Sabermetric Organization

It is well-known that the Rays have an analytics department that deals with advanced statistics that assists in the evaluation of players. The Rays have taken an approach that blends scouting and statistics, and their organization follows through with top-down recommendations. Even as a third-party onlooker from far away, it seems the Rays are well-informed in their analysis and organized in how it is applied throughout the hierarchy, down to the very playing field with the managers and players.

It is less known whether the Marlins use a sabermetric approach, but it has long been suspected that the team shies away from such analysis in favor of a more scouting-heavy philosophy. As mentioned before in this blog, there have been many instances in which you hear prominent names within the organization spout things such as RBI as important markers for skill in players. We have long suspected that the Marlins are among the more traditional teams left in the majors that eschew more contemporary statistical views.

While it would be difficult to see how this manifests itself on any given transaction, it is hard to deny that this has played a role in the gap between the Marlins and Rays.

Organizational Meddling

But with the Marlins, it goes beyond just a lack of this sort of thinking within the organization. With the Rays, you do not get the feeling that the ownership group led by Stuart Sternberg is actively meddling in the long-term process managed by Friedman. Rays fans are well aware that Friedman is the decision-maker within the organization, and the hierachy falls in behind him.

With the Marlins, owner Jeffrey Loria plays an all-too-prominent role in the team's decision making. Much like Friedman is hailed as the head of the Rays decisions, Loria, not Beinfest, is seen as the top dog in Miami. Loria's meddling and involvement in managerial hirings and firings and player movement has disrupted the continuity of the Marlins multiple times since 2006, most recently in 2012 and 2013. This has led to drastic directional changes by the organization that have shown a lack of long-term planning. This sort of problem cannot help in the development of players or any semblance of an "organizational culture."
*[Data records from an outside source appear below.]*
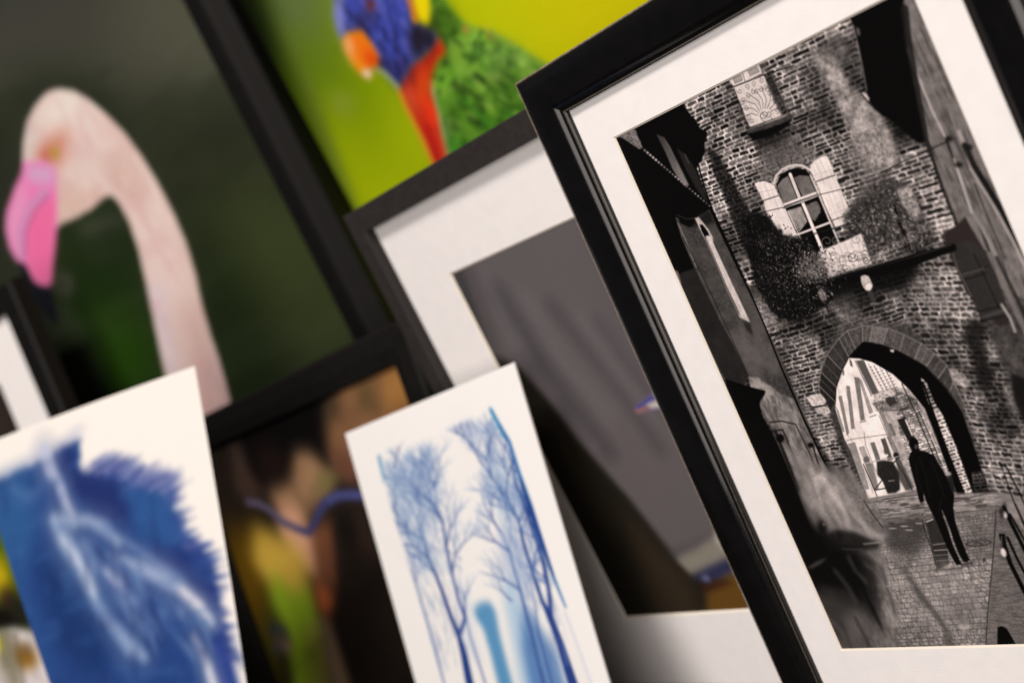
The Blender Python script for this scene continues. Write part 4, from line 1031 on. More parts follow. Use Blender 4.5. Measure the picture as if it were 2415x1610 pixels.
    P([(160, 680), (215, 640), (235, 690), (200, 712)], (190, 84, 74), soft=6, a=.8)
    c.ell((236, 664), 22, 28, (186, 146, 66), soft=5); c.ell((238, 666), 9, 11, (150, 120, 40), soft=3)
    # beak
    P([(104, 702), (150, 706), (182, 700), (245, 738), (248, 860), (246, 960), (238, 1060), (226, 1140), (222, 1220), (210, 1252), (160, 1240), (118, 1170), (78, 1142), (44, 1080), (26, 1002), (30, 922), (66, 815), (92, 760)], (226, 116, 164), soft=3)
    P([(120, 720), (236, 724), (240, 800), (150, 800), (110, 770)], (204, 156, 184), soft=7, a=.9)
    P([(30, 960), (80, 830), (120, 780), (110, 900), (80, 1000), (90, 1120), (50, 1080)], (226, 150, 180), soft=8, a=.8)
    P([(120, 960), (180, 880), (240, 860), (236, 1060), (218, 1240), (150, 1220), (118, 1120)], (232, 100, 144), soft=7, a=.9)
    c.stroke([(200, 830), (130, 900), (92, 1000), (92, 1120)], 7, (196, 138, 172), soft=8, a=.9)
    c.stroke([(210, 850), (150, 920), (112, 1010), (110, 1110)], 3, (150, 80, 120), soft=5, a=.6)
    P([(74, 1136), (112, 1150), (140, 1226), (180, 1248), (220, 1250), (230, 1300), (256, 1390), (236, 1410), (180, 1350), (130, 1260), (96, 1190)], (20, 20, 26), soft=4)
    c.grain(.008)
    c.img = .015 + c.img * .985
    return c.mesh('photograph', root, M['print_satin'])
flamingo_print(pC, rC)
frame(pC, rC, 'frame', -.76, 0.0, -.80, .42, [(0, -.002), (0, .004), (.006, .006), (.028, .0135), (.0300, .0150), (.0316, .0150), (.034, .0125), (.040, .011), (.0655, .007), (.0675, .004), (.0675, -.030), (-.005, -.030), (-.005, -.002)],
      [M['satin_black'], M['deep_black'], M['satin_black']], mi=[0, 0, 0, 0, 0, 0, 1, 1, 1, 1, 1, 1, 1])
backing(pC, rC, -.76, 0, -.80, .42, -.012, -.003)
strut(pC, rC, -.38, -.2, -.031)

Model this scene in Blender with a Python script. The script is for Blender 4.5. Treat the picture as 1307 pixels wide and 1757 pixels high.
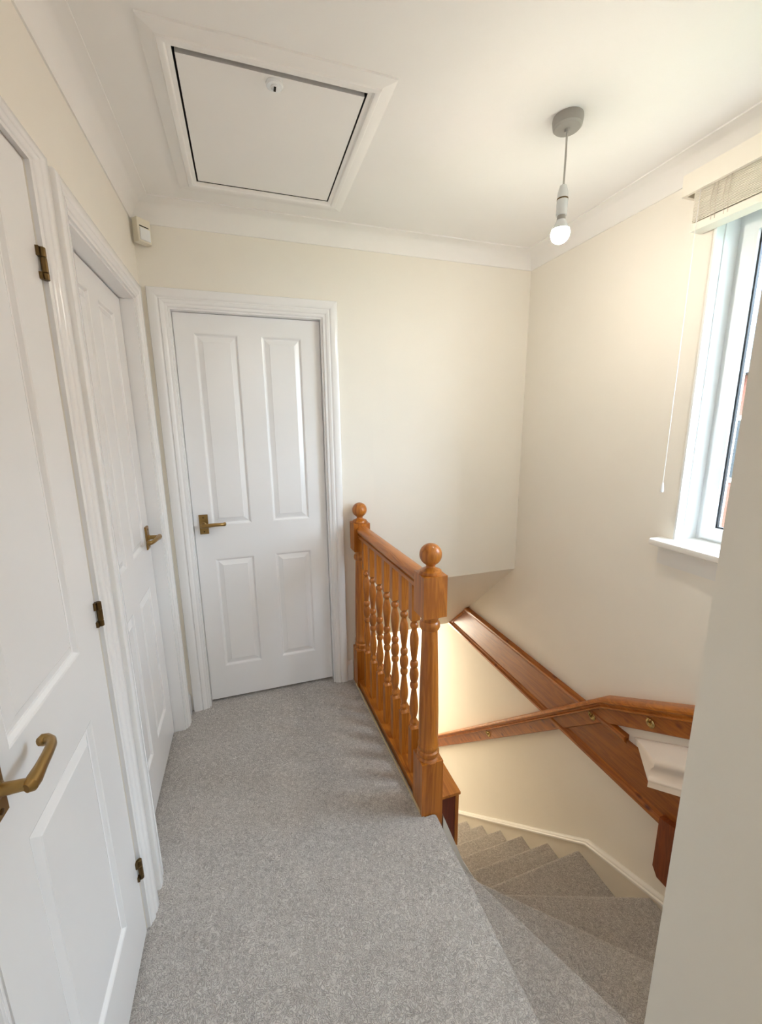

It seems hard to fault the Marlins for everything that is different between them and the Rays. The ball bounced quite a few times for Tampa Bay, in the form of multiple top draft picks and one extremely lucky signing in Longoria's extension. But while those were clearly visible differences that could not be considered problems per se, the Marlins still have organizational differences that have led to the problems they face today. While the Rays have done well to create a core surrounding a player like Longoria, they have continued to do well despite their major league success by not only drafting and developing well but by also making shrewd, intelligent moves. Meanwhile, the Fish are still adrift, aware of where they would like to be but seemingly without a plan to get them there.